* begin Source data *
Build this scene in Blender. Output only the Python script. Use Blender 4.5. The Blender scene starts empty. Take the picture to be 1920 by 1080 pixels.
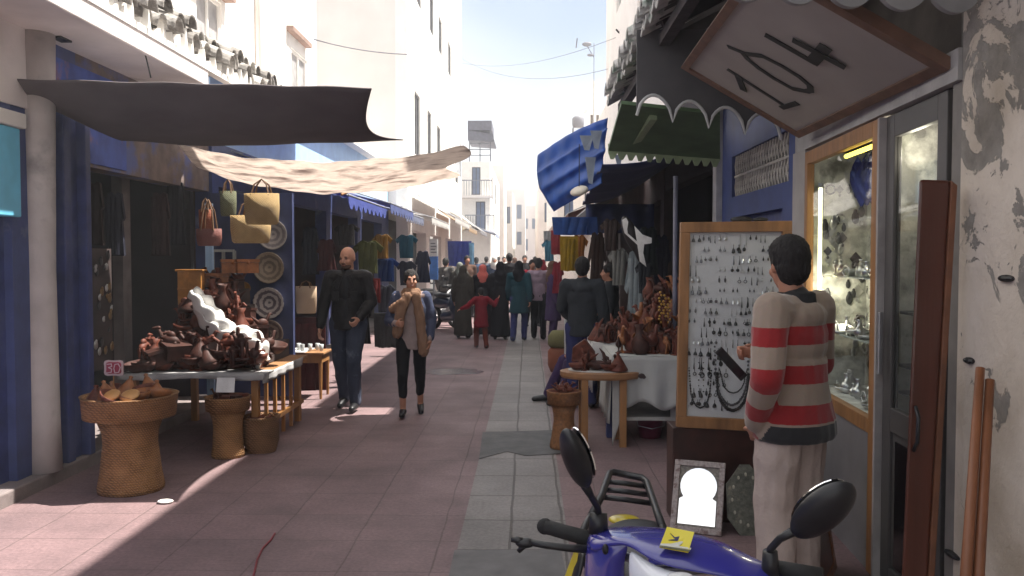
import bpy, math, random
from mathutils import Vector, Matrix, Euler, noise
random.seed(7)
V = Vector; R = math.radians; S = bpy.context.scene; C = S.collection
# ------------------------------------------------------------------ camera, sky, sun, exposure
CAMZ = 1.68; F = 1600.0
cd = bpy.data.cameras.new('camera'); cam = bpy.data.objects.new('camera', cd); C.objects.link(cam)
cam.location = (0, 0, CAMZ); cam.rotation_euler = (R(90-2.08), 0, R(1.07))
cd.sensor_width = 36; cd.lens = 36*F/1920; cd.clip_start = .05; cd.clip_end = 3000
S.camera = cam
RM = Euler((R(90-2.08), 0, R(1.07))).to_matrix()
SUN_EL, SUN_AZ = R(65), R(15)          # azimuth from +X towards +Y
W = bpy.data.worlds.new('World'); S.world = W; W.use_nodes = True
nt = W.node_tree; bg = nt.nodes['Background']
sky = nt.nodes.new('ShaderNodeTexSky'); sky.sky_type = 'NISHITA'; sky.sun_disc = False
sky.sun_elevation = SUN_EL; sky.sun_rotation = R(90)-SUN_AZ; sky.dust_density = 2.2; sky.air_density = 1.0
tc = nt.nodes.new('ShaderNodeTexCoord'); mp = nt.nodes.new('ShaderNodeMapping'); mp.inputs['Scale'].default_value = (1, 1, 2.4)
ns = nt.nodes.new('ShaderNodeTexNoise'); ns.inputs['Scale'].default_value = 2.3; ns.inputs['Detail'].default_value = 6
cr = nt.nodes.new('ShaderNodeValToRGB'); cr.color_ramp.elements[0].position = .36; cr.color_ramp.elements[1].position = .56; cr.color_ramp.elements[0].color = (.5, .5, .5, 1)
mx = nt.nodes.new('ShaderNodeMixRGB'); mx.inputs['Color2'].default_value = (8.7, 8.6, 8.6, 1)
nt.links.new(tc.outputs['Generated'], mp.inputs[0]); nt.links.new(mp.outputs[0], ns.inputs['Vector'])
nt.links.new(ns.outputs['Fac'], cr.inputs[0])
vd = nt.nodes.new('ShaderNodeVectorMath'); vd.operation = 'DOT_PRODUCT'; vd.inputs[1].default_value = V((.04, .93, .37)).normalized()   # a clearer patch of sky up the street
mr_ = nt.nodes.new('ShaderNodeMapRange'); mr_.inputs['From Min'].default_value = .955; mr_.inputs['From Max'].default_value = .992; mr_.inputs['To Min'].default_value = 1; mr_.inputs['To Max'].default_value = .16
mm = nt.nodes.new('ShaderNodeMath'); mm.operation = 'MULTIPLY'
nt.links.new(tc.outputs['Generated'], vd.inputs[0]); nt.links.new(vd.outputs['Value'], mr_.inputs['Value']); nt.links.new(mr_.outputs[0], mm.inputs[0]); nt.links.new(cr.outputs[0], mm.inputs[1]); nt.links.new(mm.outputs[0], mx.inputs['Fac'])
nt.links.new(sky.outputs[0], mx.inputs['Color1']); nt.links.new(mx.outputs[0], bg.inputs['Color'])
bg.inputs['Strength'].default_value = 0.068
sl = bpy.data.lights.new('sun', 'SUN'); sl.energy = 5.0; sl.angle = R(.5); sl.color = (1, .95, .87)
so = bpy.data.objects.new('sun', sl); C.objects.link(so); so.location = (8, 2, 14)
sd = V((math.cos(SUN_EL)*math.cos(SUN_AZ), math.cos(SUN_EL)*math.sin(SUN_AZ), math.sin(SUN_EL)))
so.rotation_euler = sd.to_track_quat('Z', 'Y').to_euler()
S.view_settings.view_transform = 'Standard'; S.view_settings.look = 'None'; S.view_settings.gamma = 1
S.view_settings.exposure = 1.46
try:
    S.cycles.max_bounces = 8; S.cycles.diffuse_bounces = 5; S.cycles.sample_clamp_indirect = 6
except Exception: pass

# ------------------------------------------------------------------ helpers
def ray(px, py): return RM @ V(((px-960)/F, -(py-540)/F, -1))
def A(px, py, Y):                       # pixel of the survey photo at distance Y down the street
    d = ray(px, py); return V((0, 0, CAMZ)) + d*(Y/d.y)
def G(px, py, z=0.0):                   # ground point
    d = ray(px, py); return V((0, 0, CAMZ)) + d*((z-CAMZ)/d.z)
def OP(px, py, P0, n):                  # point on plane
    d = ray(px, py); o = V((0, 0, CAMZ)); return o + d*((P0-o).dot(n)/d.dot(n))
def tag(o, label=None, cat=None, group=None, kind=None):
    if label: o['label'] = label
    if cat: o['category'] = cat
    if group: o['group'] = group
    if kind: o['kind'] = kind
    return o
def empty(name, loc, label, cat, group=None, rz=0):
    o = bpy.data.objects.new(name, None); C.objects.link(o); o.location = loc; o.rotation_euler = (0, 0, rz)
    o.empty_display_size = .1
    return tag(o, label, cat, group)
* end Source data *
What the exercise asks >> From the material above, copy everything exactly but the pictures.

Exercise answer >>
Build this scene in Blender. Output only the Python script. Use Blender 4.5. The Blender scene starts empty. Take the picture to be 1920 by 1080 pixels.
import bpy, math, random
from mathutils import Vector, Matrix, Euler, noise
random.seed(7)
V = Vector; R = math.radians; S = bpy.context.scene; C = S.collection
# ------------------------------------------------------------------ camera, sky, sun, exposure
CAMZ = 1.68; F = 1600.0
cd = bpy.data.cameras.new('camera'); cam = bpy.data.objects.new('camera', cd); C.objects.link(cam)
cam.location = (0, 0, CAMZ); cam.rotation_euler = (R(90-2.08), 0, R(1.07))
cd.sensor_width = 36; cd.lens = 36*F/1920; cd.clip_start = .05; cd.clip_end = 3000
S.camera = cam
RM = Euler((R(90-2.08), 0, R(1.07))).to_matrix()
SUN_EL, SUN_AZ = R(65), R(15)          # azimuth from +X towards +Y
W = bpy.data.worlds.new('World'); S.world = W; W.use_nodes = True
nt = W.node_tree; bg = nt.nodes['Background']
sky = nt.nodes.new('ShaderNodeTexSky'); sky.sky_type = 'NISHITA'; sky.sun_disc = False
sky.sun_elevation = SUN_EL; sky.sun_rotation = R(90)-SUN_AZ; sky.dust_density = 2.2; sky.air_density = 1.0
tc = nt.nodes.new('ShaderNodeTexCoord'); mp = nt.nodes.new('ShaderNodeMapping'); mp.inputs['Scale'].default_value = (1, 1, 2.4)
ns = nt.nodes.new('ShaderNodeTexNoise'); ns.inputs['Scale'].default_value = 2.3; ns.inputs['Detail'].default_value = 6
cr = nt.nodes.new('ShaderNodeValToRGB'); cr.color_ramp.elements[0].position = .36; cr.color_ramp.elements[1].position = .56; cr.color_ramp.elements[0].color = (.5, .5, .5, 1)
mx = nt.nodes.new('ShaderNodeMixRGB'); mx.inputs['Color2'].default_value = (8.7, 8.6, 8.6, 1)
nt.links.new(tc.outputs['Generated'], mp.inputs[0]); nt.links.new(mp.outputs[0], ns.inputs['Vector'])
nt.links.new(ns.outputs['Fac'], cr.inputs[0])
vd = nt.nodes.new('ShaderNodeVectorMath'); vd.operation = 'DOT_PRODUCT'; vd.inputs[1].default_value = V((.04, .93, .37)).normalized()   # a clearer patch of sky up the street
mr_ = nt.nodes.new('ShaderNodeMapRange'); mr_.inputs['From Min'].default_value = .955; mr_.inputs['From Max'].default_value = .992; mr_.inputs['To Min'].default_value = 1; mr_.inputs['To Max'].default_value = .16
mm = nt.nodes.new('ShaderNodeMath'); mm.operation = 'MULTIPLY'
nt.links.new(tc.outputs['Generated'], vd.inputs[0]); nt.links.new(vd.outputs['Value'], mr_.inputs['Value']); nt.links.new(mr_.outputs[0], mm.inputs[0]); nt.links.new(cr.outputs[0], mm.inputs[1]); nt.links.new(mm.outputs[0], mx.inputs['Fac'])
nt.links.new(sky.outputs[0], mx.inputs['Color1']); nt.links.new(mx.outputs[0], bg.inputs['Color'])
bg.inputs['Strength'].default_value = 0.068
sl = bpy.data.lights.new('sun', 'SUN'); sl.energy = 5.0; sl.angle = R(.5); sl.color = (1, .95, .87)
so = bpy.data.objects.new('sun', sl); C.objects.link(so); so.location = (8, 2, 14)
sd = V((math.cos(SUN_EL)*math.cos(SUN_AZ), math.cos(SUN_EL)*math.sin(SUN_AZ), math.sin(SUN_EL)))
so.rotation_euler = sd.to_track_quat('Z', 'Y').to_euler()
S.view_settings.view_transform = 'Standard'; S.view_settings.look = 'None'; S.view_settings.gamma = 1
S.view_settings.exposure = 1.46
try:
    S.cycles.max_bounces = 8; S.cycles.diffuse_bounces = 5; S.cycles.sample_clamp_indirect = 6
except Exception: pass

# ------------------------------------------------------------------ helpers
def ray(px, py): return RM @ V(((px-960)/F, -(py-540)/F, -1))
def A(px, py, Y):                       # pixel of the survey photo at distance Y down the street
    d = ray(px, py); return V((0, 0, CAMZ)) + d*(Y/d.y)
def G(px, py, z=0.0):                   # ground point
    d = ray(px, py); return V((0, 0, CAMZ)) + d*((z-CAMZ)/d.z)
def OP(px, py, P0, n):                  # point on plane
    d = ray(px, py); o = V((0, 0, CAMZ)); return o + d*((P0-o).dot(n)/d.dot(n))
def tag(o, label=None, cat=None, group=None, kind=None):
    if label: o['label'] = label
    if cat: o['category'] = cat
    if group: o['group'] = group
    if kind: o['kind'] = kind
    return o
def empty(name, loc, label, cat, group=None, rz=0):
    o = bpy.data.objects.new(name, None); C.objects.link(o); o.location = loc; o.rotation_euler = (0, 0, rz)
    o.empty_display_size = .1
    return tag(o, label, cat, group)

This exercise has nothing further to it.